Ben Jeapes believes that he was overexposed in early childhood to Dr Who, Thunderbirds and Star Trek and that this is what set him on the science fiction trail. The discovery that it came in written form was the icing on the cake for Ben and he started writing his own stories at the age of 18. He sold his first story in 1989 and has now had 18 of them published, mostly in the magazine Interzone. He has also had two novels published, His Majesty's Starship (December 1998, published in the US by Scholastic Inc. under what Ben considers the bafflingly inappropriate title The Ark) and Wingd Charriot (February 2000), both by Scholastic Press.

Ben's last novel The Xenocide Mission was a sequel to His Majesty's Starship and was published by David Fickling Books in May 2002. The fabulous The New World Order was published in hard back on 4th November 2004, with the paperback due in January 2006.
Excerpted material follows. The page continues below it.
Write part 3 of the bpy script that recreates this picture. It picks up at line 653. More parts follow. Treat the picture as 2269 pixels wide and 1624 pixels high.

In what Ben terms his 'real life' he worked in academic publishing for 12 years until January 2000. He is now owner and proprietor of Big Engine (www.bigengine.co.uk), a science fiction publishing house dedicated to publishing out-of-print classics and new authors whose work gets the reaction of 'it's good but it's not quite what we want' from the corporate publishers. Ben is strongly in favour of the standards that apply in children's books strong writing, good plots and a minimum of waffle and wishes that more books could be written this way.

Ben's ambition is to live to be 101 and 7 months, so as to reach the 1000th anniversary of the Battle of Hastings and the arrival of the man responsible for Ben's unusual surname a mercenary called Jep, whose name features in the Domesday Book and who fought for William the Conqueror in the British Isles. It's not everyone who gets to celebrate a thousandth family anniversary, he says. Ben's other ambition is to have descendants of his own by the time he's 101, so that they can remind him what he's staying alive for!

Amongst Ben's likes are cats, good food, an occasional trip to the cinema and not being broke. Amongst his dislikes are junk e-mail, boy and girl bands, TV sport especially when it interrupts usual programming and he loathes stereotypes.

In Ben's own words he is English and as quietly proud of the fact as you would expect of the descendant of a Danish mercenary who fought for a bunch of Norsemen living in northern France.